Mike Shanahan was one of the most ridiculous characters when it came to fantasy football.  Never did I see a coach who so staunchly refused to appreciate the significance of fantasy to the NFL

I can unequivocally tell you that I (and I'm sure thousands, maybe millions of others) would have not tuned into a single Broncos game last year had I not had Brandon Marshall and Tony Scheffler on my fantasy team. 

And the less people tuning in to watch your Broncos, the less valuable that advertising space, so crucial to the success of the NFL, becomes. 

If I was an NFL GM, I would be doing everything possible that wouldn't compromise the competitive integrity of the game to spur as much interest in fantasy football as possible.

But NBA superstars still refuse to acknowledge the sources of their income screaming for high fives every night.  NFL coaches and players still seem to dodge or shrug off questions regarding fantasy football, even though it pulls in fans that would otherwise be completely disengaged from that team.

And all groups above can write off their behavior by simply stating to themselves, "Anybody who would get that bent out of shape by my behavior needs to get a life."

Well, that's the thing.  We all have lives that largely rob us of the joy we fanatics experience following our favorite teams.  We choose to give you our money/attention solely because we need a distraction from life.

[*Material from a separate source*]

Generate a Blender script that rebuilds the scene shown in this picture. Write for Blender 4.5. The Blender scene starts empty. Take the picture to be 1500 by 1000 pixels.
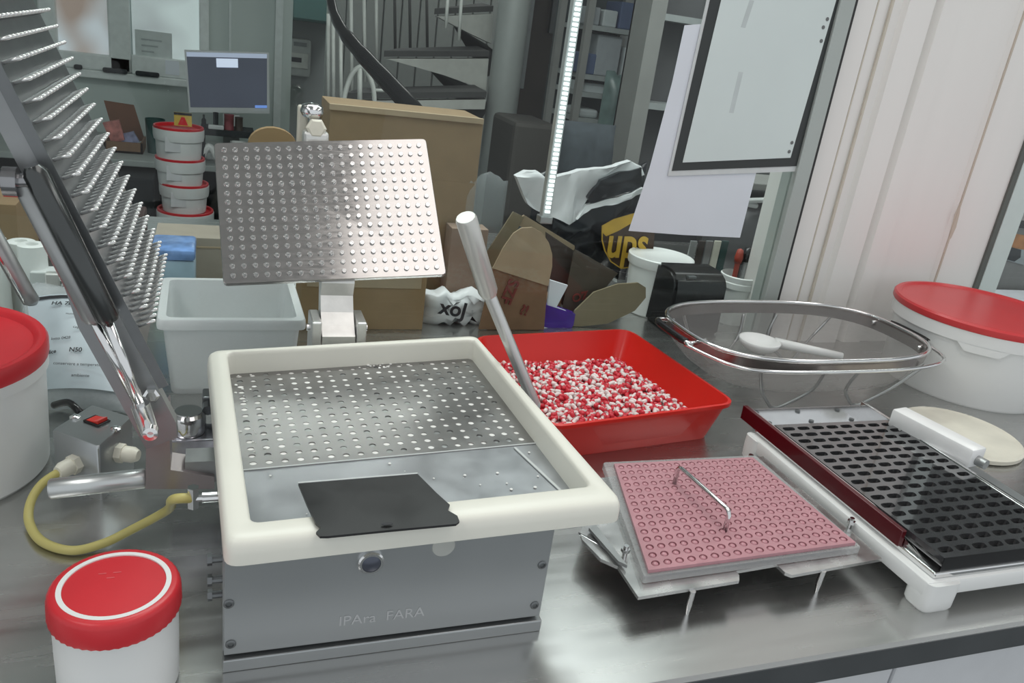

And that is the reason the drunk fat dude in the 12th row is yelling all of those deplorable things about your mother when you jump offsides for the 3rd time on a crucial drive in a game (cough Flozell Adams cough). 

That is the reason that Barack Obama should have less of a personal guard in Philadelphia than Terrell Owens.  That is the reason countless people throughout the countries spend large amounts of their free time screaming at television sets and yanking their hair out in frustration.

So to those athletes who still refuse to acknowledge this fact, I implore you, recognize that it is not us who needs to get a life, but you who needs to recognize that we give you YOUR life, and that should be worth a measly high five, or two minutes out of an interview to talk fantasy football ramifications.

Because sports is the vehicle which allows the true fanatic to experience the emotional peaks and valleys that are so undeniably crucial to truly experiencing everything life has to offer.

So to all you fanatics out there agonizing over schedules that don't start for another four months.  To all of you who need a little more extra time to get to sleep when your favorite team loses to a rival. 

To all of you who feel the need to paint your face silver and adorn yourself with spiked-skull shoulder pads, I want to let you know one thing:

I get it.

To the rest of you who simply can't seem to understand how another human being could have so much emotional capital invested in the plight of a sports team they never have nor will play for, I would point at that in the case of sports, the "fanatic" should be an enviable position, not an object of scorn and ridicule. 

Otherwise, I hope you have found some other channel with which to move your emotions just as greatly and as equally, and have found something as great as sports that allows you to truly experience the full emotional spectrum this life has to offer.

I know Jimmy V would have wanted it that way.